Determine whether the signal 𝑥(𝑡) = sin2 𝜔𝑡 is a power signal or not. If it is, then calculate the power and energy of the signal.
Given signal is,
𝑥(𝑡) = sin2 𝜔𝑡
As the given signal x(t) is a squared sine wave, it is a periodic signal, so it can be a power signal.
The average power of the signal −
$$\mathrm{P=\lim_{T\rightarrow \infty }\frac{1}{2T}\int_{-T }^{T }x^{2}(t)dt}$$ $$\mathrm{\Rightarrow P=\lim_{T\rightarrow \infty }\frac{1}{2T}\int_{-T }^{T }\left [\sin ^{2}\omega t \right ]^{2}dt=\lim_{T\rightarrow \infty }\frac{1}{2T}\int_{-T }^{T }\sin ^{4}\omega t\; dt}$$
By the definition of standard trigonometric relation, we get,
$$\mathrm{\sin ^{4}\omega t=\frac{1}{8}(3-4\cos 2\omega t+\cos 4\omega t)}$$ $$\mathrm{\therefore P=\lim_{T\rightarrow \infty }\frac{1}{2T}\int_{-T}^{T}\frac{1}{8}(3-4\cos 2\omega t+\cos 4\omega t)dt}$$ $$\mathrm{\Rightarrow P=\lim_{T\rightarrow \infty }\frac{1}{2T}\int_{-T}^{T}\frac{3}{8}\: dt-\lim_{T\rightarrow \infty }\frac{1}{2T}\int_{-T}^{T}\frac{4}{8}cos 2\omega t\: dt+\lim_{T\rightarrow \infty }\frac{1}{2T}\int_{-T}^{T}\frac{1}{8}\cos 4\omega t\: dt}$$ $$\mathrm{\Rightarrow P=\lim_{T\rightarrow \infty }\frac{1}{2T}\left ( \frac{3}{8} \right )\left [ t \right ]_{-T}^{T}-0+0}$$ $$\mathrm{\Rightarrow P=\lim_{T\rightarrow \infty }\frac{1}{2T}\left ( \frac{3}{8} \right )\left [ T+T \right ]=\frac{3}{8}}$$
Therefore, the power of the given signal is finite and is equal to 𝑃 = 3⁄8 watts.

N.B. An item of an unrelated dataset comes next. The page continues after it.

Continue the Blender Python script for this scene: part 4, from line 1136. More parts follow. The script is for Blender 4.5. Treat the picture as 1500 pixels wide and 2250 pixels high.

Now, the energy of the signal −
$$\mathrm{E=\lim_{T\rightarrow \infty }\int_{-T }^{T }x^{2}(t)dt=\lim_{T\rightarrow \infty }\int_{-T }^{T }\left [\sin ^{2}\omega t \right ]^{2}dt}$$ $$\mathrm{\Rightarrow E=\lim_{T\rightarrow \infty }\int_{-T}^{T}\frac{1}{8}(3-4\cos 2\omega t+\cos 4\omega t)dt=\lim_{T\rightarrow \infty }\left ( \frac{3}{8} \right )\left [ t \right ]_{-T}^{T}}$$ $$\mathrm{\Rightarrow E=\lim_{T\rightarrow \infty }\left ( \frac{3}{8} \right )\left [2T \right ]=\infty }$$
Thus, the energy of the given power signal is infinity over infinite time.